Quick: Give me a definition of credit default swaps, and do it in a way that an idiot like me can understand.
Can't do it, can you?
Don't worry — you're not alone. The notoriously complex investment vehicles remain a mystery to many folks in the financial world, but regulators are trying change that.
The SEC wants to make credit default swaps more transparent by running the previously unregulated investments through a centralized clearinghouse. That role will be played by the British firm LCH.Clearnet Ltd. SEC Chairman Christopher Cox called the move “an important step in our efforts to add transparency and structure to the opaque and unregulated multi-trillion-dollar credit default swaps market.”
The swaps are being blamed by many for causing financial havok throughout the world. But how?

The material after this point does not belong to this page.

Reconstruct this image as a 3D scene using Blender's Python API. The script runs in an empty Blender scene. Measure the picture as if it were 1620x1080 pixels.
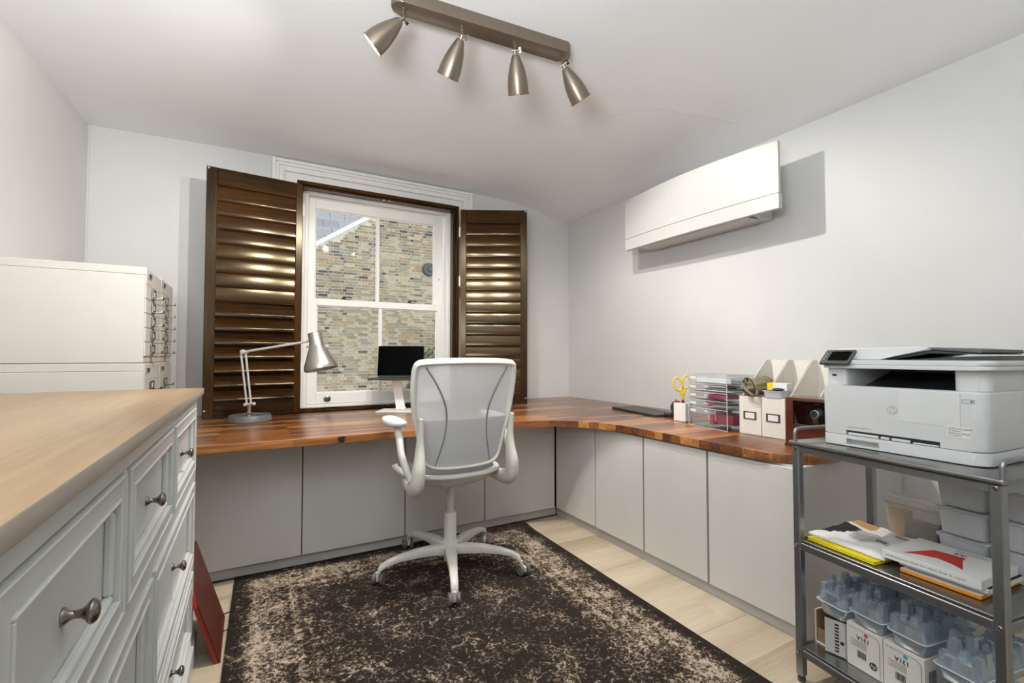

The Associated Press describes credit default swaps as “commonly used contracts to insure against the default of financial instruments such as bonds and corporate debt. But they also are bought and sold as bets against bond defaults. … They played a prominent role in the credit crisis that brought the downfall of Lehman Brothers Holdings Inc., a government rescue plan for giant insurer (AIG), and Merrill Lynch & Co. selling itself to Bank of America Corp.”
OK, that's clear as mud.
Let's try this National Public Radio podcast instead. Alex Blumberg offers this explanation:
“Let's say there's a guy named Frank and he has a life insurance policy. When he dies, the beneficiary gets a million dollars. Now imagine a whole bunch of other people saying, 'I want a million dollars if he dies, too.' And so they take out life insurance policies on Frank. Now imagine Frank dies, and all those people bought their policies from the same company. That company, more or less, was AIG.”
So the swaps were intended to act as insurance against the default of financial instruments. Somewhere along the way, though, they morphed into a form of speculation. That, says Blumberg, is where the trouble began.
The podcast casts suspicion directly on the lack of transparency surrounding the swaps. One expert told Blumberg that everything would have been fine “if everyone in the chain knew the financial stability of everyone else in the chain. The problem, however, is that every deal is private, so they don't know. … This lack of information is what has been causing huge problems.”
Enter the SEC and its centralized clearinghouse. And with Cox admitting that “more needs to be done in this area legislatively,” there likely will be even more regulation down the road.
It's just one more lesson that we've learned too late.